Concomitantemente ao desgosto pelo dois gatos que morrem em idades diferentes, Eugénio Lisboa revela abundantemente o seu ateísmo mais aguerrido, com frases agressivas e desproporcionadas que não revelam decoro nem respeito. Menciona a sua embirração de estimação a Vergílio Ferreira, a Saramago, a Eduardo Prado Coelho, aos escritores actuais portugueses, à promoção das figuras públicas, aos políticos, aos ordenados pagos a Miguel Sousa Tavares e não sei quem, aos erros de sintaxe de Maria Filomena Mónica, à academia, aos pensadores que são isto mais aquilo.

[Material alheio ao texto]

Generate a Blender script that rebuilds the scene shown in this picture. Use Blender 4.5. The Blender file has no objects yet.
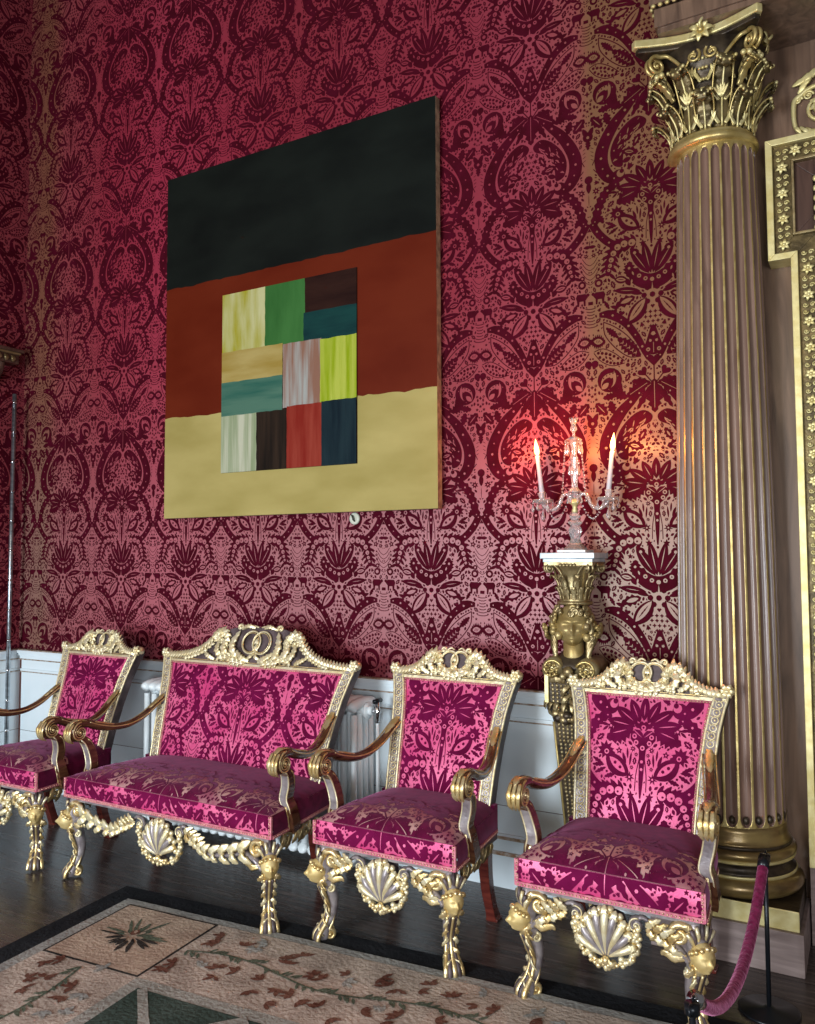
import bpy, bmesh, math, random
from mathutils import Vector, Matrix, noise
PI = math.pi
sin, cos = math.sin, math.cos
SC = bpy.context.scene
COL = SC.collection
random.seed(7)

# ------------------------------------------------------------------ materials
MATS = {}
def mat(name, col, rough=.5, metal=0., col2=None, scale=8., stretch=(1, 1, 1), bump=0., bscale=None,
        sheen=0., sheen_tint=None, spec=.5, trans=0., emit=None, estr=0., coat=0., aniso=0., ior=1.45, detail=3, lo=.35, hi=.65, alpha=1.):
    m = bpy.data.materials.new(name); m.use_nodes = True
    nt = m.node_tree; N = nt.nodes; L = nt.links
    b = N['Principled BSDF']
    b.inputs['Base Color'].default_value = (*col, 1)
    b.inputs['Roughness'].default_value = rough
    b.inputs['Metallic'].default_value = metal
    b.inputs['Specular IOR Level'].default_value = spec
    b.inputs['IOR'].default_value = ior
    if aniso: b.inputs['Anisotropic'].default_value = aniso
    if coat:
        b.inputs['Coat Weight'].default_value = coat; b.inputs['Coat Roughness'].default_value = .15
    if sheen:
        b.inputs['Sheen Weight'].default_value = sheen; b.inputs['Sheen Roughness'].default_value = .4
        b.inputs['Sheen Tint'].default_value = (*(sheen_tint or (1, 1, 1)), 1)
    if trans: b.inputs['Transmission Weight'].default_value = trans
    if alpha < 1: b.inputs['Alpha'].default_value = alpha
    if emit:
        b.inputs['Emission Color'].default_value = (*emit, 1); b.inputs['Emission Strength'].default_value = estr
    if col2 or bump:
        tc = N.new('ShaderNodeTexCoord'); mp = N.new('ShaderNodeMapping')
        mp.inputs['Scale'].default_value = stretch
        L.new(tc.outputs['Object'], mp.inputs['Vector'])
    if col2:
        n = N.new('ShaderNodeTexNoise'); n.inputs['Scale'].default_value = scale; n.inputs['Detail'].default_value = detail
        L.new(mp.outputs[0], n.inputs['Vector'])
        r = N.new('ShaderNodeValToRGB')
        r.color_ramp.elements[0].position = lo; r.color_ramp.elements[0].color = (*col, 1)
        r.color_ramp.elements[1].position = hi; r.color_ramp.elements[1].color = (*col2, 1)
        L.new(n.outputs['Fac'], r.inputs['Fac']); L.new(r.outputs[0], b.inputs['Base Color'])
    if bump:
        n2 = N.new('ShaderNodeTexNoise'); n2.inputs['Scale'].default_value = bscale or scale; n2.inputs['Detail'].default_value = 3
        L.new(mp.outputs[0], n2.inputs['Vector'])
        bp = N.new('ShaderNodeBump'); bp.inputs['Strength'].default_value = bump; bp.inputs['Distance'].default_value = .01
        L.new(n2.outputs['Fac'], bp.inputs['Height']); L.new(bp.outputs[0], b.inputs['Normal'])
    MATS[name] = m
    return m

M = MATS
mat('gilt', (.70, .50, .20), .36, .75, (.86, .70, .40), 25., bump=.25, bscale=60.)
mat('pale_gilt', (.80, .66, .36), .42, .55, (.88, .80, .56), 30., bump=.25, bscale=70.)
mat('base_gilt', (.16, .10, .04), .30, .55, (.36, .25, .09), 9., (1, 1, 3), coat=.3)
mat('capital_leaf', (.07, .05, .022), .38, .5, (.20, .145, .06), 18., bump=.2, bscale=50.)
mat('column_gilt', (.46, .33, .11), .38, .65, (.66, .52, .22), 18., bump=.1, bscale=40.)
mat('frame_gilt', (.66, .54, .22), .45, .5, (.80, .70, .36), 20., bump=.1, bscale=40.)
mat('aged_gilt', (.28, .20, .09), .38, .7, (.45, .36, .19), 20., bump=.2, bscale=50.)
mat('mask_gilt', (.62, .44, .16), .45, .35, (.78, .60, .28), 20.)
mat('bust_gilt', (.33, .23, .08), .42, .55, (.52, .40, .18), 12., bump=.08, bscale=40.)
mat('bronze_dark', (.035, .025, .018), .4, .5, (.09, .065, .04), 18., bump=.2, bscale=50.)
mat('carved_dark', (.05, .034, .036), .45, .15, (.13, .095, .10), 16., bump=.15, bscale=50.)
mat('silvered', (.20, .165, .175), .35, .35, (.38, .335, .335), 30., bump=.15, bscale=50.)
mat('mahogany', (.075, .012, .010), .22, 0, (.15, .03, .02), 9., (1, 1, 6), coat=.5)
mat('arm_wood', (.065, .018, .012), .22, .2, (.17, .075, .035), 9., (6, 1, 6), coat=.5)
mat('velvet', (.050, .0008, .006), .85, 0, (.070, .0015, .011), 14., sheen=.06, sheen_tint=(.8, .10, .30), spec=.12)
mat('chair_velvet', (.105, .0012, .030), .85, 0, (.15, .003, .048), 14., sheen=.25, sheen_tint=(.75, .10, .40), spec=.12)
mat('seat_velvet', (.075, .001, .022), .85, 0, (.135, .004, .042), 25., sheen=.55, sheen_tint=(.62, .25, .45), spec=.15, bump=.25, bscale=12.)
mat('pink_satin', (.64, .055, .20), .42, .15, (.78, .15, .30), 6., spec=.5, bump=.1, bscale=200.)
mat('pink_gimp', (.50, .10, .17), .5, 0, (.66, .25, .28), 60., bump=.3, bscale=150.)
mat('seat_figure', (.36, .10, .15), .45, .1, (.62, .36, .33), 9.)
mat('nail_brass', (.75, .48, .34), .3, .8)
mat('white_paint', (.72, .82, .87), .38, 0, (.78, .86, .90), 3., coat=.1)
mat('radiator_paint', (.82, .89, .92), .3, 0, (.86, .92, .94), 3.)
mat('gilt_line', (.30, .17, .08), .5, .3, (.55, .50, .45), 40.)
mat('chrome', (.7, .7, .72), .15, 1.)
mat('steel_pole', (.30, .34, .38), .3, .9, (.55, .60, .64), 12., (1, 1, 4))
mat('black_metal', (.012, .014, .018), .3, .4)
mat('rope_velvet', (.12, .006, .035), .9, 0, (.22, .02, .075), 60., sheen=.8, sheen_tint=(.8, .3, .5), spec=.1, bump=.6, bscale=70.)
mat('marble_top', (.42, .52, .58), .25, 0, (.66, .74, .78), 12., coat=.3)
mat('candle_wax', (.56, .57, .62), .4, 0, sheen=0)
mat('flame', (1, .6, .2), .5, emit=(1, .55, .16), estr=7.)
mat('crystal', (1, 1, 1), .04, 0, trans=.80, ior=1.5, spec=.8)
mat('cream_fabric_trim', (.5, .3, .3), .6)

def wood_mat(name, a, c, sc=3., st=(7, 7, .8), rough=.35, coat=.2):
    m = mat(name, a, rough, 0, c, sc, st, coat=coat, detail=6, lo=.3, hi=.7)
    nt = m.node_tree; N = nt.nodes; L = nt.links
    w = N.new('ShaderNodeTexNoise'); w.inputs['Scale'].default_value = sc * 3; w.inputs['Distortion'].default_value = 1.5
    mp = [n for n in N if n.type == 'MAPPING'][0]; n1 = [n for n in N if n.type == 'TEX_NOISE'][0]
    n1.inputs['Distortion'].default_value = 1.2
    return m
wood_mat('panel_wood', (.095, .055, .037), (.225, .135, .09))
wood_mat('shaft_wood', (.135, .075, .055), (.26, .155, .115), st=(9, 9, .7))
wood_mat('plinth_wood', (.17, .12, .11), (.33, .25, .23), st=(1, 7, 9), rough=.5, coat=0)
wood_mat('dark_panel_wood', (.045, .02, .014), (.11, .055, .04))

TAN = (1, 0, 0)
def wall_satin(name, drops=True):
    # satin ground of the wall covering: base colour shifts along the wall, brownish at the corner, pink, then gold-brown
    m = mat(name, (.5, .1, .2), .42, .0, spec=1., aniso=.9)
    nt = m.node_tree; N = nt.nodes; L = nt.links; b = N['Principled BSDF']
    tc = N.new('ShaderNodeTexCoord'); sx = N.new('ShaderNodeSeparateXYZ'); L.new(tc.outputs['Object'], sx.inputs[0])
    f = N.new('ShaderNodeMath'); f.operation = 'MULTIPLY_ADD'
    L.new(sx.outputs['X'], f.inputs[0]); f.inputs[1].default_value = 1 / (5.035); f.inputs[2].default_value = 1.0
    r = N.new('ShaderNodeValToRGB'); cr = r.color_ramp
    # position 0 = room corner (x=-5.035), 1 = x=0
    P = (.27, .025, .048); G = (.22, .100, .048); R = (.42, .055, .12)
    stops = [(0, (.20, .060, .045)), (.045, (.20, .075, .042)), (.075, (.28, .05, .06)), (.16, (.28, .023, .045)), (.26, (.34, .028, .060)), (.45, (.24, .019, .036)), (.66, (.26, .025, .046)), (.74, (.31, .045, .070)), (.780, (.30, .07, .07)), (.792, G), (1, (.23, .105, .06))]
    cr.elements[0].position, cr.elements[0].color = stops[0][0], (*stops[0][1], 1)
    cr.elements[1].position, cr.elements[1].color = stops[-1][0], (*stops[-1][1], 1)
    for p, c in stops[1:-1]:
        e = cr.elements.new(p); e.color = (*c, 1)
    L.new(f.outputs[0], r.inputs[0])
    if drops: L.new(r.outputs[0], b.inputs['Base Color'])
    else: b.inputs['Base Color'].default_value = (.26, .035, .05, 1)
    tv = N.new('ShaderNodeCombineXYZ'); tv.inputs[0].default_value = TAN[0]; tv.inputs[1].default_value = TAN[1]; tv.inputs[2].default_value = TAN[2]; L.new(tv.outputs[0], b.inputs['Tangent'])
    b.inputs['Specular Tint'].default_value = (1, .86, .82, 1)
    n = N.new('ShaderNodeTexNoise'); n.inputs['Scale'].default_value = 300
    L.new(tc.outputs['Object'], n.inputs['Vector'])
    bp = N.new('ShaderNodeBump'); bp.inputs['Strength'].default_value = .15; bp.inputs['Distance'].default_value = .002
    L.new(n.outputs['Fac'], bp.inputs['Height']); L.new(bp.outputs[0], b.inputs['Normal'])
    return m
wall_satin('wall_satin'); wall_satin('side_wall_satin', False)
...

Concomitantemente ainda a tudo isto, há uma lista exaustiva de autores comprados, numa voragem que, a revelar igual capacidade de leitura, me provoca inveja. Mais de metade dos autores citados não os conheço - o que não (me) é abonatório... Ou talvez não seja isso. Concomitantemente ainda (e termino a utilização da palavra) há páginas imensas de auto-elogio, de auto-vitimização, de visão sobranceira sobre o mundo em redor, como se só da casa de Eugénio Lisboa, em S. Pedro do Estoril, se derramasse uma luz salvífica sobre o mundo.

Eugénio Lisboa escreveu para si próprio quando escreveu o diário, porque só depois escreveu para os outros. E o que lhe saiu intimamente foi este livro (e só li um dos cinco volumes...). Ou talvez tenha sido isto que ele quis ver publicado. Nunca escrevi diários, mas questiono-me se seria isto que eu poria - veneno, desprezo, embirrações, desrespeito, listas infindáveis de livros fantásticos adquiridos, superioridade que pode ser um disfarce da inveja. Na realidade, o que poria eu num diário?

JdB

PS: numa troca de sms com o meu querido amigo ATM, que me emprestou o livro, dou-lhe nota muito resumida do que tiro como ar do livro. Responde-me provocadoramente, nesta incessante graça que ele faz com o meu regresso à faculdade e ao mundo da literatura aos 50 e muitos anos: "é a tua tribo". Sorrio com gosto, mas, se assim for, "destribo-me".